WHAT YOU ARE ASKED TO DO:
Using the material below, copy every line where "More" appears.

## Begin DATA SUPPLIED

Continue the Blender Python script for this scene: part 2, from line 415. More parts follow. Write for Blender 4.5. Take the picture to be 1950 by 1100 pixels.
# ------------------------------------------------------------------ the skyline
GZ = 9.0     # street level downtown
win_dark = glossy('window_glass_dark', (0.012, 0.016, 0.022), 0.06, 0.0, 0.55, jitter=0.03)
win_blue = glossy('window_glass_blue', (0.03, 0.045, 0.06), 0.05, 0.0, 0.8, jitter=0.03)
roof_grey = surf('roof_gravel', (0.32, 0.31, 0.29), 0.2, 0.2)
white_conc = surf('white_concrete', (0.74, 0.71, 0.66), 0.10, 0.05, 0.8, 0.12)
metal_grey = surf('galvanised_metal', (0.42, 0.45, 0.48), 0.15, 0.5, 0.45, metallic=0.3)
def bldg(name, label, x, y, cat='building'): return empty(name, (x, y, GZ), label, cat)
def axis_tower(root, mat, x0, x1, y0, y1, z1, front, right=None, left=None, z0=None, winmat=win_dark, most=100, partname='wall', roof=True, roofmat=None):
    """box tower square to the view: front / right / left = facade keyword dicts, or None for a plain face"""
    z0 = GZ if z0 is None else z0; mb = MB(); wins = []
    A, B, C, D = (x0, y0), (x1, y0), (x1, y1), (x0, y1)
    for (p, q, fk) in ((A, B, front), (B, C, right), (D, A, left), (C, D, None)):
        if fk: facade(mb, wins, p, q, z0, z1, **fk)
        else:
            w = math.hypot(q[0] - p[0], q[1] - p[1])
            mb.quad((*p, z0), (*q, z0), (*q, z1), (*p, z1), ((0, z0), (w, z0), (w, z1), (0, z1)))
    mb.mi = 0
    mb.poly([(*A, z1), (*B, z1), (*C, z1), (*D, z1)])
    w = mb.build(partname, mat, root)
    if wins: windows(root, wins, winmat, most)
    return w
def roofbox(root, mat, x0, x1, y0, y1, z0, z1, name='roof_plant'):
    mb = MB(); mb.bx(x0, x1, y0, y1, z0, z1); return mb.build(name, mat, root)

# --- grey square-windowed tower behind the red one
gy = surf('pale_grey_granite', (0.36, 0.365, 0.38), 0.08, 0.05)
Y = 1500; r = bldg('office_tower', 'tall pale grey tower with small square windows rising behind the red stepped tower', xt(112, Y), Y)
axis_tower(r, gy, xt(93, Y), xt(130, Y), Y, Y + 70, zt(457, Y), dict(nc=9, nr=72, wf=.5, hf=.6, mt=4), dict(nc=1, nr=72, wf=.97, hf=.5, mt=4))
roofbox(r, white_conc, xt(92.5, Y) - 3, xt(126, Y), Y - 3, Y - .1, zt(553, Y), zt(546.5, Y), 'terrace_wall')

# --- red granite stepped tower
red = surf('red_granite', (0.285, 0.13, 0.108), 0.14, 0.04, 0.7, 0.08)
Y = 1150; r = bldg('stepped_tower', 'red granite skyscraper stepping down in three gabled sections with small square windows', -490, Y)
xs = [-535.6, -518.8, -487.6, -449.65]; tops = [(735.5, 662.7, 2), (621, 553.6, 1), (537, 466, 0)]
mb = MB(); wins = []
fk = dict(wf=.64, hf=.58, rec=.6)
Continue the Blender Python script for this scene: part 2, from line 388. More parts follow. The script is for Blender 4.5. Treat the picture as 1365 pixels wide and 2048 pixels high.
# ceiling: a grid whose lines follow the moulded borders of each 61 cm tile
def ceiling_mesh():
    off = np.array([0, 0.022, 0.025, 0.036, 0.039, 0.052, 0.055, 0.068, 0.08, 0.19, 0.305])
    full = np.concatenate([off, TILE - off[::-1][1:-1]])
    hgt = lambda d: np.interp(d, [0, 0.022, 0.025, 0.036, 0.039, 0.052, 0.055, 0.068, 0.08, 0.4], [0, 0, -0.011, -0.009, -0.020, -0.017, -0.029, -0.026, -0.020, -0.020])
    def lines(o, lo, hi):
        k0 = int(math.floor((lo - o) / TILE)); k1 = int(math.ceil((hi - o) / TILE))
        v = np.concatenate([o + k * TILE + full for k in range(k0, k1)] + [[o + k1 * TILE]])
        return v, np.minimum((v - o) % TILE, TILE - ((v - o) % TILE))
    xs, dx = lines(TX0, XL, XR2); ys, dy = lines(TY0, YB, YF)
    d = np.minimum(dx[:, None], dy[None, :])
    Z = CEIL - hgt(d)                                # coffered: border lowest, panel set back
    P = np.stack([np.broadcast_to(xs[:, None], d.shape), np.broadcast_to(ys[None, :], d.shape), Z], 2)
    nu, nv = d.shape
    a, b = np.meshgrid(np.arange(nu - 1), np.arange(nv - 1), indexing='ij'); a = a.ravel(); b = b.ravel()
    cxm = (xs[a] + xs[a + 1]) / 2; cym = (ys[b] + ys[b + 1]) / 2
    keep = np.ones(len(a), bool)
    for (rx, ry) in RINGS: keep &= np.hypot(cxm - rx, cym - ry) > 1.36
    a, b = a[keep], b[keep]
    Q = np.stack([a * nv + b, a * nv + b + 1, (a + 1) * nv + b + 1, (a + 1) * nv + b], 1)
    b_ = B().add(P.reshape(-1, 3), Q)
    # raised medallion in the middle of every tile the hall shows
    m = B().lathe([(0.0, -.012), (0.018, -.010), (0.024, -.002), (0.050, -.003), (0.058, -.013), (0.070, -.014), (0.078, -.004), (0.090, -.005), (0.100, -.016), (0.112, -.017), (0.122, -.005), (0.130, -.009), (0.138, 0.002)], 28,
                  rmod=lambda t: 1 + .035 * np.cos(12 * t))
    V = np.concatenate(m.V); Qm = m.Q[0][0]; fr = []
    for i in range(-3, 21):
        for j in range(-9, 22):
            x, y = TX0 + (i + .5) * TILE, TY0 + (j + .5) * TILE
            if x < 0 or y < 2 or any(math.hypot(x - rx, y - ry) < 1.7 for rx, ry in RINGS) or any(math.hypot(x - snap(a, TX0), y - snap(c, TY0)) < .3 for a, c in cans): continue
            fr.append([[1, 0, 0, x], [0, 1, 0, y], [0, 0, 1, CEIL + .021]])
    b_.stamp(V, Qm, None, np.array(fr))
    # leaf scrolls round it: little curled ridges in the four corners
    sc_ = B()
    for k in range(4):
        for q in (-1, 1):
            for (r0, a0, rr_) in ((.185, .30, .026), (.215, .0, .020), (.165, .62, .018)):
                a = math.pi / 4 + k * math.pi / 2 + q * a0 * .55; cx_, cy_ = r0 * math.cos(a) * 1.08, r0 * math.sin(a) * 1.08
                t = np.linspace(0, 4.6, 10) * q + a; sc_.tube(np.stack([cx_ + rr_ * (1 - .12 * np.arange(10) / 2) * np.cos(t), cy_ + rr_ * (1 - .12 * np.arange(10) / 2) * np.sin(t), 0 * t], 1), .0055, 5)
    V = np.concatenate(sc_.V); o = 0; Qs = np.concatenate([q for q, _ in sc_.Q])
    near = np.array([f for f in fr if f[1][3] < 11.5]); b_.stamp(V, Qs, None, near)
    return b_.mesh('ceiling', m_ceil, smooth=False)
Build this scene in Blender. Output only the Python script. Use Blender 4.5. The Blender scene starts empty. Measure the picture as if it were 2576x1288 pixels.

## End DATA SUPPLIED

WORKED ANSWER:
Continue the Blender Python script for this scene: part 2, from line 415. More parts follow. Write for Blender 4.5. Take the picture to be 1950 by 1100 pixels.
Continue the Blender Python script for this scene: part 2, from line 388. More parts follow. The script is for Blender 4.5. Treat the picture as 1365 pixels wide and 2048 pixels high.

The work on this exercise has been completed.